Een katholieke jongen die het CDA geselt
DEN HAAG – Een rooms-katholieke jongen die komt om het CDA te geselen en uiteindelijk tot de conclusie komt dat een SGP-burgemeester niet mag weigeren sinterklaas te ontvangen.
Het Wetenschappelijk Instituut voor het CDA presenteerde maandag de nota ”Geloof in de samenleving”. Daarin beantwoordt de partij de vraag welke plaats geloof heeft in de samenleving en hoe de overheid zich daartoe moet verhouden.
Aan de presentatie van de nota was een symposium gekoppeld waarvoor de Tilburgse hoogleraar Paul Frissen was uitgenodigd voor het hoofdreferaat. Deze denker noemde het een teken van moed dat de partij hem als libertair uitnodigde. „Dat verraadt een zekere behoefte aan geseling. Die zal ik als rooms-katholieke jongen graag geven.”
In eerste instantie leek het mee te vallen. Frissen benadrukte dat artikel 1 van de Grondwet, waarin het verbod op onderscheid maken is vastgelegd, alleen een verticale werking heeft en dus alleen is bedoeld voor de relatie tussen overheid en burger. Burgers onderling mogen wel discrimineren, oftewel onderscheid maken. Vrijheid en tolerantie is volgens hem „het verdragen van het ondraaglijke.” Dat kan tot onaangename situaties leiden.
Als voorbeeld van hoe het niet moet, noemde hij het proces tegen de SGP en haar vrouwenstandpunt. Als artikel 1 van de Grondwet onverkort gaat doorwerken in politieke partijen, zou het CDA ook leden moeten toelaten die de ideologie van de partij bestrijden: „Dat is te veel gevraagd.” De belangrijkste waarde in de democratie is volgens Frissen niet de meerderheid, maar de minderheid. Vrijheid bestaat volgens de hoogleraar alleen als burgers recht hebben op „foute of domme opvattingen.”
Deze uitlatingen van Frissen stroken in grote lijnen met de opvattingen van het CDA, zoals neergelegd in de gepresenteerde bundel. Daarin staat ook dat burgers onderscheid mogen maken. Het streven naar gelijkwaardigheid staat volgens het CDA in dienst van het bevorderen van verscheidenheid.
Maar toen het in de forumdiscussie concreet ging over de positie van de gewetensbezwaarde trouwambtenaar gingen de wegen van het CDA en Frissen fundamenteel uiteen. D66-Kamerlid Schouw, die in het forum zat, kwam er handig mee weg.
CDA-Kamerlid Van Toorenburg daagde Schouw uit om een vergelijking met een ziekenhuis te maken. Dat mag in principe geen behandelingen weigeren, maar niet alle werkenden hoeven alle behandelingen uit te voeren. „Waarom zou dat bij gemeenten niet kunnen?”

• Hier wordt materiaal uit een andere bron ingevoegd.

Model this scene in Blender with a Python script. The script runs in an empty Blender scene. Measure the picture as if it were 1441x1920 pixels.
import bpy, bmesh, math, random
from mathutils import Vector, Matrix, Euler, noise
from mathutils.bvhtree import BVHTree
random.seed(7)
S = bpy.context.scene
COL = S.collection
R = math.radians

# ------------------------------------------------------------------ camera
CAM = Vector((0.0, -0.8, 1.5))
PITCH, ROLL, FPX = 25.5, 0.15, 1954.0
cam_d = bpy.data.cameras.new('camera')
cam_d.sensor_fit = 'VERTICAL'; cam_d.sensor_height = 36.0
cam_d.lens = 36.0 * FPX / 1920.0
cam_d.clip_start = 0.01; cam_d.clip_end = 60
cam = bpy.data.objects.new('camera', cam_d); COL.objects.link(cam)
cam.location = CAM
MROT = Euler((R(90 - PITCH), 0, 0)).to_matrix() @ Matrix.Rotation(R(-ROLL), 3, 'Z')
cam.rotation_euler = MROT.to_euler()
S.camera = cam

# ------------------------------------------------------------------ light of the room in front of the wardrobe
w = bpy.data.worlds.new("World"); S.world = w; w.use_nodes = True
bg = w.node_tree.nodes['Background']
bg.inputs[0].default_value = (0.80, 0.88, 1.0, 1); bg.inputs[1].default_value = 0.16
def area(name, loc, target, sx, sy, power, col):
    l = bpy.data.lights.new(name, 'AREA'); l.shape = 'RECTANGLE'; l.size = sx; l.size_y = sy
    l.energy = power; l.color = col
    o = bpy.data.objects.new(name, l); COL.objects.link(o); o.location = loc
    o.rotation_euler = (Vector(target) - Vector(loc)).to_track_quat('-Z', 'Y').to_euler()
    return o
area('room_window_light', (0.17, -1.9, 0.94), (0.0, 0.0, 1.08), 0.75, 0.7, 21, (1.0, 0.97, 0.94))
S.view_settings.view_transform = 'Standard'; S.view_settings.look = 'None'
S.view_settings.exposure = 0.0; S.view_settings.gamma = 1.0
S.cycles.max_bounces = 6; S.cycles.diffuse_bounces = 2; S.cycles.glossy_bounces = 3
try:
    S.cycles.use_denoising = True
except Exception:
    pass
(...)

Daardoor kwam Schouw aardig in het nauw, maar toen de democraat net ademhaalde om zijn antwoord te geven, schoot Frissen hem te hulp: „Van weigerambtenaren kan geen sprake zijn.” Dat strijdt volgens hem met de neutraliteit van de overheid. Frissen kreeg vervolgens de lachers op zijn hand door de stellen dat hij als rooms-katholiek burgemeester zou zeggen: „Kunnen we dat niet een beetje handig oplossen met die roosters?” Maar zijn principe hield hij wel staande.
Van Toorenburg probeerde het op een andere manier: „Ik vermag niet in te zien waarom een SGP’er niet getrouwd mag worden door iemand die hetzelfde denkt als hij.”
Frissen: „Daar is het kerkelijk huwelijk voor.” Volgens hem moet het onderscheid tussen publiek en privaat worden uitgebreid in onderscheid tussen politiek, publiek en privaat. De politiek moet strikt neutraal zijn; publieke organisaties zoals ziekenhuizen en scholen mogen volop hun eigenheid en identiteit benadrukken en burgers mogen ook onderscheid maken.
De schrijver van de CDA-nota, Maarten Neuteboom, wees Frissen erop dat diezelfde overheid wel een hele ceremonie organiseert rond een huwelijk. Maar de hoogleraar redde zich ook daaruit: „Dat is niet nodig, maak de betekenis van het kerkelijk huwelijk maar veel groter. Ik heb altijd geweigerd om te trouwen omdat de overheid daar niets mee te maken heeft. Neutraliteit is vereist. Daarom mag een SGP-burgemeester ook niet weigeren sinterklaas te ontvangen.”